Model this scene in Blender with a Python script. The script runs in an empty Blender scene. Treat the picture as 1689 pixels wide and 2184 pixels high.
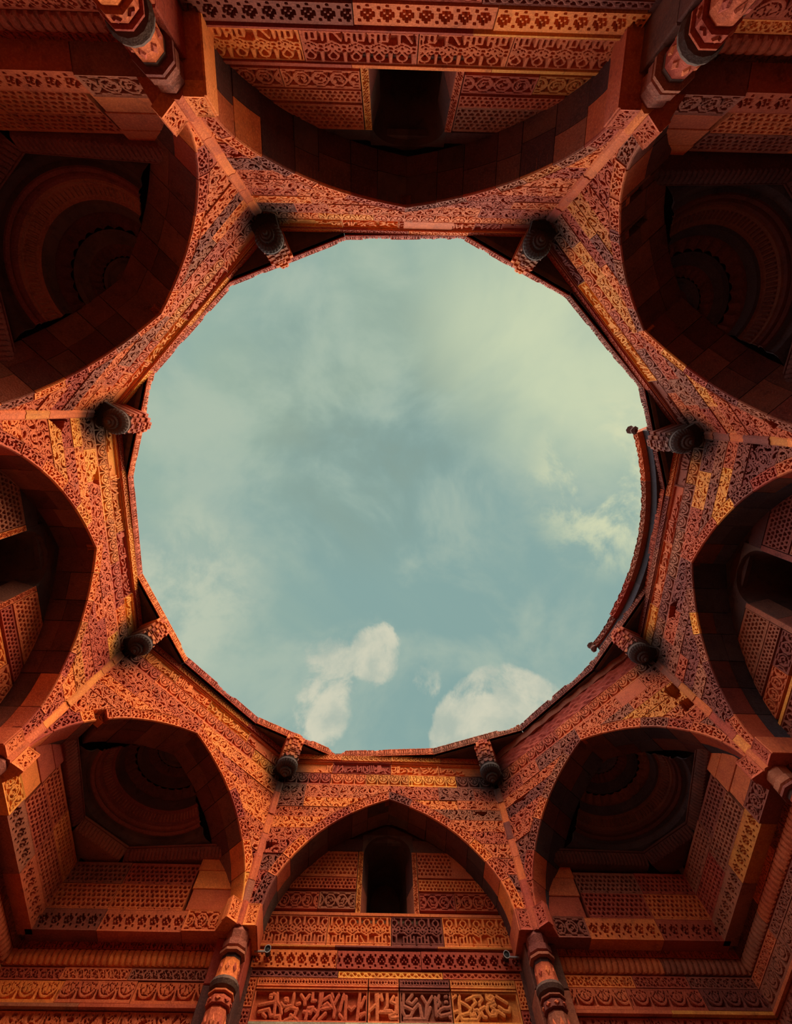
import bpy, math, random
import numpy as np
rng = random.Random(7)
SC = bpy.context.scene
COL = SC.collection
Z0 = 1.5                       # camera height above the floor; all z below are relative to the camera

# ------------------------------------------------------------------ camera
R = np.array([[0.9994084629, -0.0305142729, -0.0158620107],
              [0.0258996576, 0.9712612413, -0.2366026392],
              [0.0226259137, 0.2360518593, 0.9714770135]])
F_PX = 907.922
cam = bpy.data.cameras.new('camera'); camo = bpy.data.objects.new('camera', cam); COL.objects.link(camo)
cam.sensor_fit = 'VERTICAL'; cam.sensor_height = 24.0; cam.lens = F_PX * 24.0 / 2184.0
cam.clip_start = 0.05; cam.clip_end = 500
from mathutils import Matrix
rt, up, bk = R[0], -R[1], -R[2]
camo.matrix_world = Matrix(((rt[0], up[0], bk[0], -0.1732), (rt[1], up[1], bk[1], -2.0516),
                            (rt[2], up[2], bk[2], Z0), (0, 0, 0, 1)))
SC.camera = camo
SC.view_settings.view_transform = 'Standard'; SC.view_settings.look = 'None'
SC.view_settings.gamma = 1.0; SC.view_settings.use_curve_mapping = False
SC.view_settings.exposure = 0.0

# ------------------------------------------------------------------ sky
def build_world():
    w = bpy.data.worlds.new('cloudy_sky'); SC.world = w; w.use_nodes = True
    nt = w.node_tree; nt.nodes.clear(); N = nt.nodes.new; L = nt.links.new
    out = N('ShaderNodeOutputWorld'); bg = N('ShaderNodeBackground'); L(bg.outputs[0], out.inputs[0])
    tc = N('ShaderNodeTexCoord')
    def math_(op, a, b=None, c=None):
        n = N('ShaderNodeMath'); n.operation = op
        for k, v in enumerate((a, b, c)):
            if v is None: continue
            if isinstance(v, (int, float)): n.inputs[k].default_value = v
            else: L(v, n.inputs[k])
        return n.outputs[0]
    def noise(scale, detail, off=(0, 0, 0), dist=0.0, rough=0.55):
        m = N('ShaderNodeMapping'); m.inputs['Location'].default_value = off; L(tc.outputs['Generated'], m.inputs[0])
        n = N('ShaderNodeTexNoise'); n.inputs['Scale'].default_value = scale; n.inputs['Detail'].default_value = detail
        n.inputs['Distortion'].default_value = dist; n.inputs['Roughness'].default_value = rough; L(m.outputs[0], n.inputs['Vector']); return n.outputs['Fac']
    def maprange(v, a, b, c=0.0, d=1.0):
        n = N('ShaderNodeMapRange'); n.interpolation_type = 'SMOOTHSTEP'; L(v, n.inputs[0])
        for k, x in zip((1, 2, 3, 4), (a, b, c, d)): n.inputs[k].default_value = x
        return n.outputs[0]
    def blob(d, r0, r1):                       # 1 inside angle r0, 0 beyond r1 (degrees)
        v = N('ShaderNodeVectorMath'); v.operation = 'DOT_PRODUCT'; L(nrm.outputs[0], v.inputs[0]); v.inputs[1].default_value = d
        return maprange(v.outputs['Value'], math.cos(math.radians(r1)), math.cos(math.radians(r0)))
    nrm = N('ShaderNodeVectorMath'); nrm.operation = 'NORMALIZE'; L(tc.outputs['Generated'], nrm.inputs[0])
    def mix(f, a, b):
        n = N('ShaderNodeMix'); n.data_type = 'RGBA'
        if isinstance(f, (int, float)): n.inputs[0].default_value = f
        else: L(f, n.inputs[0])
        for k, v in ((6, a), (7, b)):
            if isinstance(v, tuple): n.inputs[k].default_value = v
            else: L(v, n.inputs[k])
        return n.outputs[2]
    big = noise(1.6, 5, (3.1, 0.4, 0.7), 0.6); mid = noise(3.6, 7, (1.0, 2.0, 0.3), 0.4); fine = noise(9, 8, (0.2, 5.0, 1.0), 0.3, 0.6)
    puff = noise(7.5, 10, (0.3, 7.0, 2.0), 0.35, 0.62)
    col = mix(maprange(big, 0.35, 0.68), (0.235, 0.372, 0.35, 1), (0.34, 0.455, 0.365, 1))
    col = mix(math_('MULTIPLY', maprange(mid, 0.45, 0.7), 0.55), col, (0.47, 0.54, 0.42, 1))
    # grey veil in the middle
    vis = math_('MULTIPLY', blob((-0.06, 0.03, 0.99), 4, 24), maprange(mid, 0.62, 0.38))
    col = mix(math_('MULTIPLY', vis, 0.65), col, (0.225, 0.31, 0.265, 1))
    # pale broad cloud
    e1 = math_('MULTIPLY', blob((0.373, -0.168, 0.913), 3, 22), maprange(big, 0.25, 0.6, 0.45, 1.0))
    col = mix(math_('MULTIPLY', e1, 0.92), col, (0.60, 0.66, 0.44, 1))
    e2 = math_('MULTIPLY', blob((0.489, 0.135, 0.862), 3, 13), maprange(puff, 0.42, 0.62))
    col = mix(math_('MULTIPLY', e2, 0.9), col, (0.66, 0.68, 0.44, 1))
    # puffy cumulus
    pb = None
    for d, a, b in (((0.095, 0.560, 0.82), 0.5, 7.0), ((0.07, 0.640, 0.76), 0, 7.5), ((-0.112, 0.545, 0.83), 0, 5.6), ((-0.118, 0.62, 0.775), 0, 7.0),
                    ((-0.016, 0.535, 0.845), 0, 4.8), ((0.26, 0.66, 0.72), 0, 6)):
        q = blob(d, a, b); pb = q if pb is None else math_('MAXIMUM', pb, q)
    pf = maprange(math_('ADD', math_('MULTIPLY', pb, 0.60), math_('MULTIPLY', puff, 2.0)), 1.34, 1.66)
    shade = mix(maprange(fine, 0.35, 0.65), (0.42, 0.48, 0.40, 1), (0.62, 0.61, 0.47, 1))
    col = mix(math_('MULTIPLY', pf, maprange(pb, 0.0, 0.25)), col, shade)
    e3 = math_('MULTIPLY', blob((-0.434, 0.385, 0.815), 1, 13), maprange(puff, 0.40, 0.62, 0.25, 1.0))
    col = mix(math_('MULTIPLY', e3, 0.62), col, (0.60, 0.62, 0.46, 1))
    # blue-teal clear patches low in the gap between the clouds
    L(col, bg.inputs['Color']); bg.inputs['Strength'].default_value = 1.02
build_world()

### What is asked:
Extract, word for word, each line from the top of the data down to and including the line with "to the camera"; skip the pictures.

### Problem solution:
Model this scene in Blender with a Python script. The script runs in an empty Blender scene. Treat the picture as 1689 pixels wide and 2184 pixels high.
import bpy, math, random
import numpy as np
rng = random.Random(7)
SC = bpy.context.scene
COL = SC.collection
Z0 = 1.5                       # camera height above the floor; all z below are relative to the camera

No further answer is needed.